Jeffery already had invaluable experience of navigating a professional body before taking the job. In 2017 he became a lay trustee of the Royal College of General Practitioners, which he says is not dissimilar in structure to the Law Society. Before that, he spent five years as a trustee of King’s College London Students Union.

'A key challenge is the sheer diversity and breadth of membership; looking after so many different types of lawyer and certainly different types of practice and business setting'

So what can Jeffery do to improve the Law Society’s services to solicitors?

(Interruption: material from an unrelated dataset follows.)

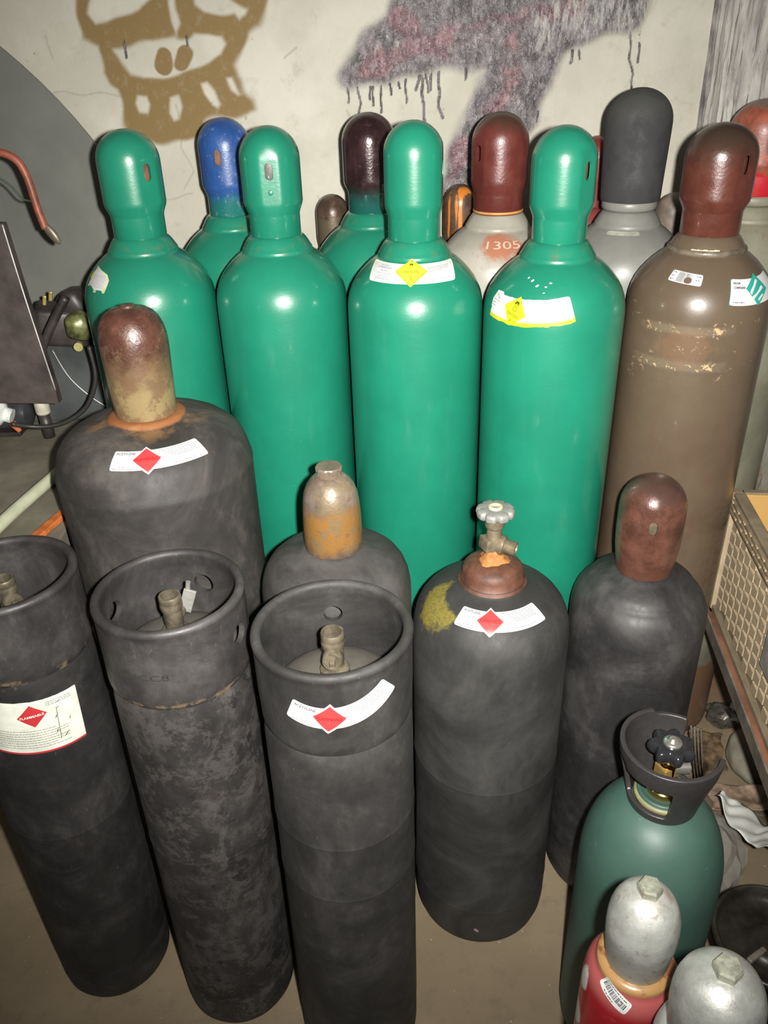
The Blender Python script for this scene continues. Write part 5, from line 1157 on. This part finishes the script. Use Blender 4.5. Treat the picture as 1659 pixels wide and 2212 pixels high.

He responds by alluding to Chancery Lane’s corporate strategy for 2022-2025 (see box, left), the thrust of which had been largely determined by the time he arrived. Reflecting on the previous five years, it seems clear that Chancery Lane’s wholesale embrace of digitisation was given real impetus by lockdown. Necessity, to some degree, became the mother of invention.

‘I think a key challenge is the sheer diversity and breadth of membership; looking after so many different types of lawyer and certainly different types of practice and business setting. Where do you actually focus? How do you drive things forward? For different parts of the membership, different things matter.

‘For the smaller firms with fewer resources, there’s more of a focus on practice notes and resources that help people in their daily practice, such as regarding the management of risk. At the other end of the scale, where firms are well resourced and have all those materials, there is more focus on our representation, lobbying and international work.’

'A properly resourced and functioning criminal justice system is a very important part, not just of the wider profession all solicitors join, but society as a whole'

Jeffery also highlights coming efforts to boost visibility among in-house lawyers, who now comprise almost one in four of all solicitors. Watch this space on that.

He adds: ‘But while the membership is of course very diverse, there are still unifying values and interests across the whole of the profession. The big and most obvious one is the collective regard to and importance of the rule of law and the proper functioning of the justice system. So, for example our work on criminal legal aid, lobbying government about the Bellamy review, is doubly important. A properly resourced and functioning criminal justice system is a very important part, not just of the wider profession all solicitors join, but society as a whole.’

He adds: ‘There is more to it than just the funding of a particular type of litigation activity; it’s about the infrastructure of the system, and the lack of judges and practitioners to move cases forward. We’ve got dilapidated court premises, we’ve got delays in cases progressing. We’ve got a

lack of capable people there to do the work. Even where that is focused on just one part of the system, the damage to the brand of justice in England and Wales can be much wider.’

Ian Jeffery, it is clear, will do what he can to burnish that brand.